— begin —
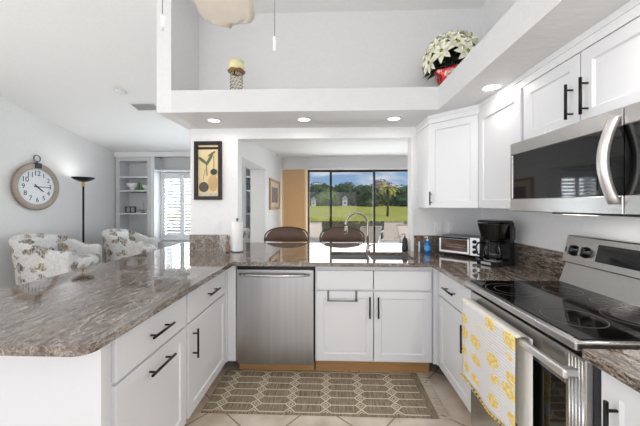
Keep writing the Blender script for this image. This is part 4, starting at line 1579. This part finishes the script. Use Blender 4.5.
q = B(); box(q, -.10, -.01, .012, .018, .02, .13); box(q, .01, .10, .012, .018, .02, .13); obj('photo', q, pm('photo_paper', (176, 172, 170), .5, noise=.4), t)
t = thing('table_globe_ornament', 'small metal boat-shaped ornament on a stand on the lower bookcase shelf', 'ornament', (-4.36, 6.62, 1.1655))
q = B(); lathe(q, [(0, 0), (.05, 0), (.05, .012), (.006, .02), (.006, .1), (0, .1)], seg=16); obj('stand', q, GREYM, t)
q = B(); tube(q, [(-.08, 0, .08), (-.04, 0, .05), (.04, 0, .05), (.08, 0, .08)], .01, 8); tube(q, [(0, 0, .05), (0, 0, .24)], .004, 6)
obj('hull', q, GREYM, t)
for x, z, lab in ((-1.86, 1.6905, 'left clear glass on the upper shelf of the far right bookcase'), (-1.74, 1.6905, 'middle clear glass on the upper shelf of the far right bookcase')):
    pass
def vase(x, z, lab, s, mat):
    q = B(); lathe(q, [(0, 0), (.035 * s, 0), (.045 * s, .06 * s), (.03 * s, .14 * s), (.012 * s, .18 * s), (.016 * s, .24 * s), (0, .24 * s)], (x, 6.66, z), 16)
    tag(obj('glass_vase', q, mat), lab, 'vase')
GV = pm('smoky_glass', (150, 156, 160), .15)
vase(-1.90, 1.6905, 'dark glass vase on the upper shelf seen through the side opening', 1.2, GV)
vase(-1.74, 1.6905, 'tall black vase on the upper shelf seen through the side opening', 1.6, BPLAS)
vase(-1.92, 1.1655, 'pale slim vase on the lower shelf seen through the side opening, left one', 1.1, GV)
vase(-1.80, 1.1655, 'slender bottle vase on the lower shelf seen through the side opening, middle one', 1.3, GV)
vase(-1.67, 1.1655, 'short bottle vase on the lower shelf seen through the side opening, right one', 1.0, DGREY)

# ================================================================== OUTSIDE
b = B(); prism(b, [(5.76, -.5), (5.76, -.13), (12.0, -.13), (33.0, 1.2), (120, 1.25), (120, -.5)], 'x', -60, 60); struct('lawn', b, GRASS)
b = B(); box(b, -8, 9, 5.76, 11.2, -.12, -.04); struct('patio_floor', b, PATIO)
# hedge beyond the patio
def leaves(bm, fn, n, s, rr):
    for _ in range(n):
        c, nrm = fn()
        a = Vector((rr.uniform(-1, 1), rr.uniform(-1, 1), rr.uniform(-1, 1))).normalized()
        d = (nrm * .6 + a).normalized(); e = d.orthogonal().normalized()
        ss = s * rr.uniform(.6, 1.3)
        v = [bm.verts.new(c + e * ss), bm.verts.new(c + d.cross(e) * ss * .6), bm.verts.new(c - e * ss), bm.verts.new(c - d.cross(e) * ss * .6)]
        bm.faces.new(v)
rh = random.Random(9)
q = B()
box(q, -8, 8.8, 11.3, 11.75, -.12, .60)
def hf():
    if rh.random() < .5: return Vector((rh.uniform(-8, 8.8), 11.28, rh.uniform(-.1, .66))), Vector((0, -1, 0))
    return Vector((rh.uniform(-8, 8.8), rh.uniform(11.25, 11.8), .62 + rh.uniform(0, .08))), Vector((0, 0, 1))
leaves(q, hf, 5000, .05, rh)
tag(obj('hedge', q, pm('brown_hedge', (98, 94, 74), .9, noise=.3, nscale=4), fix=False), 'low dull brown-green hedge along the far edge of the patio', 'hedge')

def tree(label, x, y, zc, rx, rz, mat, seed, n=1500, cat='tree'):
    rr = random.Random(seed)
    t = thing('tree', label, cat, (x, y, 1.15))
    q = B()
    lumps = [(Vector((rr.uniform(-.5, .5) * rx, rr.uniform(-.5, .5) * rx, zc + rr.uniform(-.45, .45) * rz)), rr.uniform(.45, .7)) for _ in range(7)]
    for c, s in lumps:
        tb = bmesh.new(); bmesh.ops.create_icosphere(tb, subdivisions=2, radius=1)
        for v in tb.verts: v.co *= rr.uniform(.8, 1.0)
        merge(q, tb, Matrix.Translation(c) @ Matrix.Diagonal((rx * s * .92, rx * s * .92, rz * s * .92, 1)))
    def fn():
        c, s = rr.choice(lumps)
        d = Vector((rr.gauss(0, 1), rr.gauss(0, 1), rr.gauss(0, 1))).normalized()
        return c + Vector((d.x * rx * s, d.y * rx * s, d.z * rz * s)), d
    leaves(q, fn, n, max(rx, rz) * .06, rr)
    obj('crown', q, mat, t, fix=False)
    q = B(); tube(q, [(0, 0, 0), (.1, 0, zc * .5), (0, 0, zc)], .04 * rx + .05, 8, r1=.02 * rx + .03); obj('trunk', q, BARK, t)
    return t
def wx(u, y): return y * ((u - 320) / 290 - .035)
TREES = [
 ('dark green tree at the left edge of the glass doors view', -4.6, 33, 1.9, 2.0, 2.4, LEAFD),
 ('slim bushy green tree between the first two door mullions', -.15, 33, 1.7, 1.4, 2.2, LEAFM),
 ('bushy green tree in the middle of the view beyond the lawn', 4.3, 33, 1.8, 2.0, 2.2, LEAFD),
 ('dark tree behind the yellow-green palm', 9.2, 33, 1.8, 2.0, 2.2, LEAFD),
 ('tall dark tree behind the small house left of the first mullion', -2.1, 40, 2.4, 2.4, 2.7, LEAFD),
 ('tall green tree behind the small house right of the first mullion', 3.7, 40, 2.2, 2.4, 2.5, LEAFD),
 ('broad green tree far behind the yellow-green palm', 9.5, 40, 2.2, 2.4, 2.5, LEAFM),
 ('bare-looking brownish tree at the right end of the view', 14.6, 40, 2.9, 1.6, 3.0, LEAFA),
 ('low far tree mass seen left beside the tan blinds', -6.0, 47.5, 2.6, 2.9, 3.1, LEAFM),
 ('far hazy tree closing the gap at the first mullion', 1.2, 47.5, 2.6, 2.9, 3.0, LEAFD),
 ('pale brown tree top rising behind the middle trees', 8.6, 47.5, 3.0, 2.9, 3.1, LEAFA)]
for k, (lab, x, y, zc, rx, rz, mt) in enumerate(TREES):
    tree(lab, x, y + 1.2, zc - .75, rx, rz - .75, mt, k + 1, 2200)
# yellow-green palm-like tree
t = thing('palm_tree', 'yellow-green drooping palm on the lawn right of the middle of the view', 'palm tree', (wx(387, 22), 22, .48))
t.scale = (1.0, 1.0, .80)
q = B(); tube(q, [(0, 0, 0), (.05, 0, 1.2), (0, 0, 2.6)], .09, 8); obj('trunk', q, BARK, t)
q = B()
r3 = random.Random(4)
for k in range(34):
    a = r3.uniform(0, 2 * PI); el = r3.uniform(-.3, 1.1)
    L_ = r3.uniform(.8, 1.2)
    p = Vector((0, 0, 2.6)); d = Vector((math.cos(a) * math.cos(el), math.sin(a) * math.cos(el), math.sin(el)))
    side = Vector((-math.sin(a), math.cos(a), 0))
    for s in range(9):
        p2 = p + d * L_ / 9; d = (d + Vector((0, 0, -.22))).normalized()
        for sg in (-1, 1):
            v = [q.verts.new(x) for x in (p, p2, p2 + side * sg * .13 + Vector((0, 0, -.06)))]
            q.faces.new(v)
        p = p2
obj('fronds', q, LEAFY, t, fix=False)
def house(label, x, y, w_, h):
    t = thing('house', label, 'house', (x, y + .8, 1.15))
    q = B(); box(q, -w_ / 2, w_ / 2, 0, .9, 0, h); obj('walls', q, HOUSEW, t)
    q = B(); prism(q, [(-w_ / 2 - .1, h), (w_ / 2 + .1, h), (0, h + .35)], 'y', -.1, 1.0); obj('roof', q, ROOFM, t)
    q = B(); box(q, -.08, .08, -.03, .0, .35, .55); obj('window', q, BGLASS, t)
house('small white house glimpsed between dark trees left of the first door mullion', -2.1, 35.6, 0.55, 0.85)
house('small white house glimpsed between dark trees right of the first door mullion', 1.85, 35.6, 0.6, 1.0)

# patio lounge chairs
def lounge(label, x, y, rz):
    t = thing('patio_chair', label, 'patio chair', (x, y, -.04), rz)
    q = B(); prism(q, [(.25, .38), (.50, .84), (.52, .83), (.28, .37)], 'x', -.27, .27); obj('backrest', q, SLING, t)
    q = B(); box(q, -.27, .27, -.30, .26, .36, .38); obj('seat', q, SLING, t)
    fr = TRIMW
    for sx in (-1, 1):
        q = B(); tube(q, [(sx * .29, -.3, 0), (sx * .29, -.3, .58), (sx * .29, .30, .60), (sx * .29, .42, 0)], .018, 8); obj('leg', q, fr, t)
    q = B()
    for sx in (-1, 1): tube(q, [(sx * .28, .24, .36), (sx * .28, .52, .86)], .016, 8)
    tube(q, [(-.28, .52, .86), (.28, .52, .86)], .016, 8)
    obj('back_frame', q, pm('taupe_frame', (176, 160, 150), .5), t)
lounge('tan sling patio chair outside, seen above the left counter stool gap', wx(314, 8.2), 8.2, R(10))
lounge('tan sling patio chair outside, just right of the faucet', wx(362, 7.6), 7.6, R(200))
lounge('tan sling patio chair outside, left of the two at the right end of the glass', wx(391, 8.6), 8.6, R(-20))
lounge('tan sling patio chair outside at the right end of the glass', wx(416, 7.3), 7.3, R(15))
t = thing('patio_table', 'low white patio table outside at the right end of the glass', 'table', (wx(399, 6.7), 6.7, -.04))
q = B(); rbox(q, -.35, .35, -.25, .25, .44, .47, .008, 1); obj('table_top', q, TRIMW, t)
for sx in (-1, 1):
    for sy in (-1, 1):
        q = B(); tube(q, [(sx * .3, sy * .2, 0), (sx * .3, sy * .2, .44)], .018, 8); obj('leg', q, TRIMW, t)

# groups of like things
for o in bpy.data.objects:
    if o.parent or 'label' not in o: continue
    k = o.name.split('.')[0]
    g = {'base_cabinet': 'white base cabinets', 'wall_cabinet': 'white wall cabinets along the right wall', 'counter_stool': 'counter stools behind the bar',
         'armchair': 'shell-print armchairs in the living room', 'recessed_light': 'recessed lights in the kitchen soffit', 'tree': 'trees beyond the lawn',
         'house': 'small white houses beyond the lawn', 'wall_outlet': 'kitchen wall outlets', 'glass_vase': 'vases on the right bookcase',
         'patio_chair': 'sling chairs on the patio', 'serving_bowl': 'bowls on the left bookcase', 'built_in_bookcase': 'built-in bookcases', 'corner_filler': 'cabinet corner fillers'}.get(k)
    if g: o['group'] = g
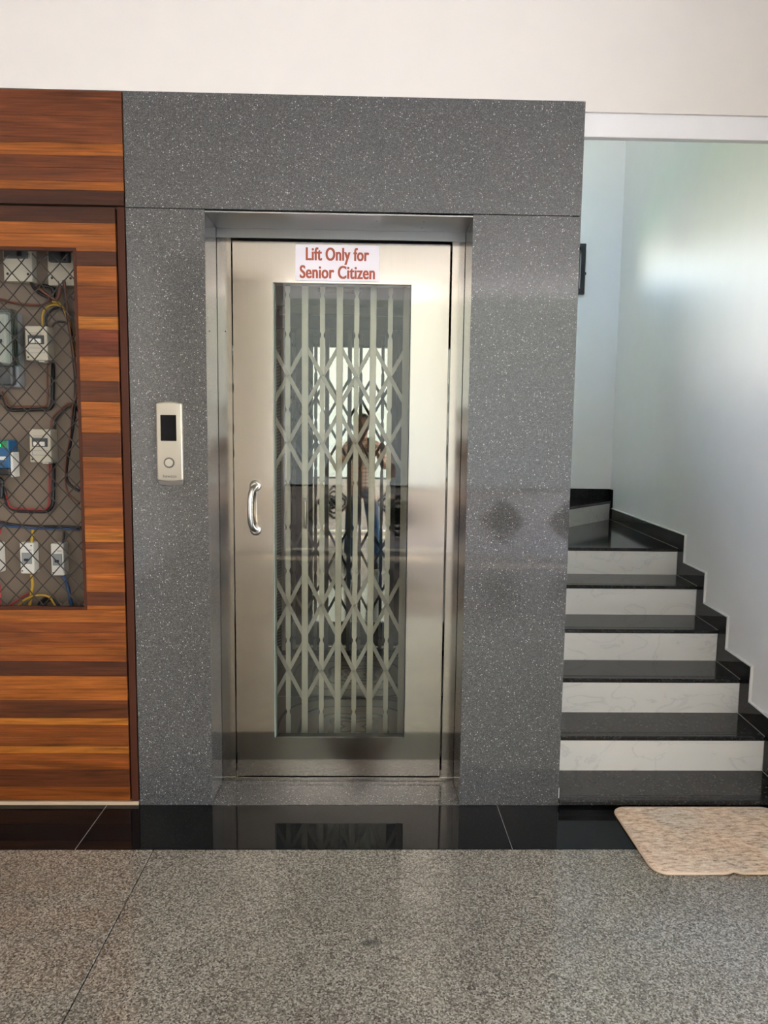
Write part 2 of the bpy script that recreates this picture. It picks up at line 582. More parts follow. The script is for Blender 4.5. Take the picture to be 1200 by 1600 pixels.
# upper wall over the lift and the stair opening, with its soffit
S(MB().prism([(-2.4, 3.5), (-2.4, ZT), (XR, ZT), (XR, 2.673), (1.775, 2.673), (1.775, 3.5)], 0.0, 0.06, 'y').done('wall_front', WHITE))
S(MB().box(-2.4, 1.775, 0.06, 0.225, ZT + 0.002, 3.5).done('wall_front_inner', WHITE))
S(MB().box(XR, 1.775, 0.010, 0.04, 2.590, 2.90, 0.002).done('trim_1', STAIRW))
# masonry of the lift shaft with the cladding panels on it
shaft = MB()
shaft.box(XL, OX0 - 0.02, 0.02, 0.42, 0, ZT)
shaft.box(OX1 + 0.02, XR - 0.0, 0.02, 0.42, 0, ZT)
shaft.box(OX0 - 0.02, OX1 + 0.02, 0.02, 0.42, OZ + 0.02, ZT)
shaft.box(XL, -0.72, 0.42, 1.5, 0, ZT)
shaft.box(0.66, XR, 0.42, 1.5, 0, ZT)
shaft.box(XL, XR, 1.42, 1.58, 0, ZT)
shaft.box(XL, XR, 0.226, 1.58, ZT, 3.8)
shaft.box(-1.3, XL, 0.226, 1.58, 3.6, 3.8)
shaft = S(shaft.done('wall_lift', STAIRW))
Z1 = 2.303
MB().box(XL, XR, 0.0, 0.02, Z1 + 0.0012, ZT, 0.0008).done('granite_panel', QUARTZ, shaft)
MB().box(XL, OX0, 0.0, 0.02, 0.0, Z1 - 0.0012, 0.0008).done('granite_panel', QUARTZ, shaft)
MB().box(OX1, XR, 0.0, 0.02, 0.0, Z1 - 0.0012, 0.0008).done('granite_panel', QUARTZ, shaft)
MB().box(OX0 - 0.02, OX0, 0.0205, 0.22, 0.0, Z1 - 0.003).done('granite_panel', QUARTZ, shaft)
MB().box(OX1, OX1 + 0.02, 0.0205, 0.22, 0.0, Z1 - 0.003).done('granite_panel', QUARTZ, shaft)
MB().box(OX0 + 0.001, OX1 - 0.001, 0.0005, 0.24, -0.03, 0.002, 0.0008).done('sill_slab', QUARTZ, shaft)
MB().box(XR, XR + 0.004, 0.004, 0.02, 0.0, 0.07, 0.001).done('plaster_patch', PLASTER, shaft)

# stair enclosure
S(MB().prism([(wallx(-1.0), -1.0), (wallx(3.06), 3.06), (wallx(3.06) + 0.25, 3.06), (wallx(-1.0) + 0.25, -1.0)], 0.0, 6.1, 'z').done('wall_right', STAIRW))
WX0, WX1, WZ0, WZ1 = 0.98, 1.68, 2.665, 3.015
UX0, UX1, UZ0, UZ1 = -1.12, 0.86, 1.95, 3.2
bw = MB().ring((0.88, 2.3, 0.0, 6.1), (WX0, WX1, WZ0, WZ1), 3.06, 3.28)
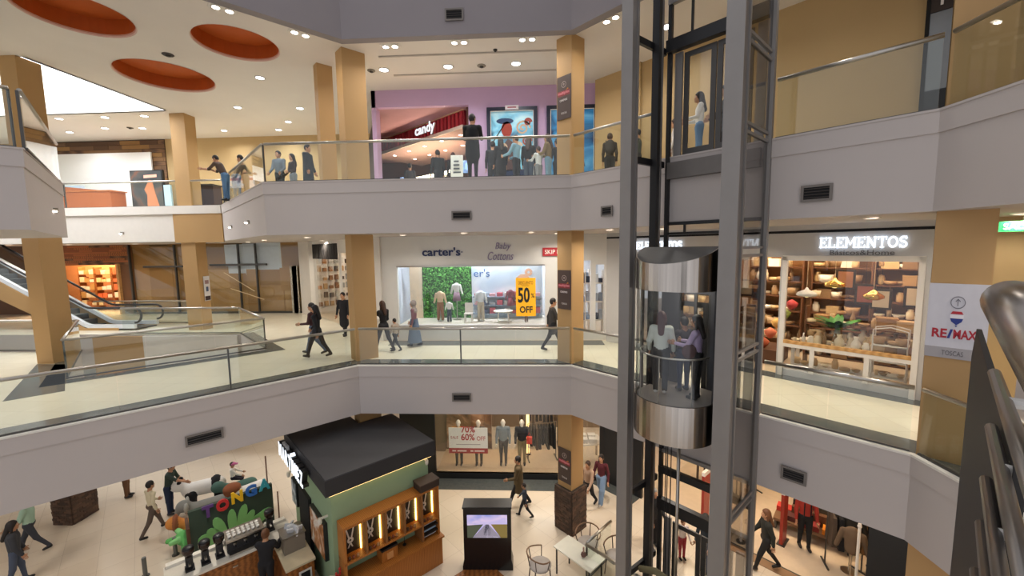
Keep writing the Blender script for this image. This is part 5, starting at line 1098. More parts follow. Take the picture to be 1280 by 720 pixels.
— end —
### REQUIREMENTS
Pick out the lines containing the word "this" and show them.

### OUTPUT OF THE TASK
Keep writing the Blender script for this image. This is part 4, starting at line 1579. This part finishes the script. Use Blender 4.5.
Write part 2 of the bpy script that recreates this picture. It picks up at line 582. More parts follow. The script is for Blender 4.5. Take the picture to be 1200 by 1600 pixels.
Keep writing the Blender script for this image. This is part 5, starting at line 1098. More parts follow. Take the picture to be 1280 by 720 pixels.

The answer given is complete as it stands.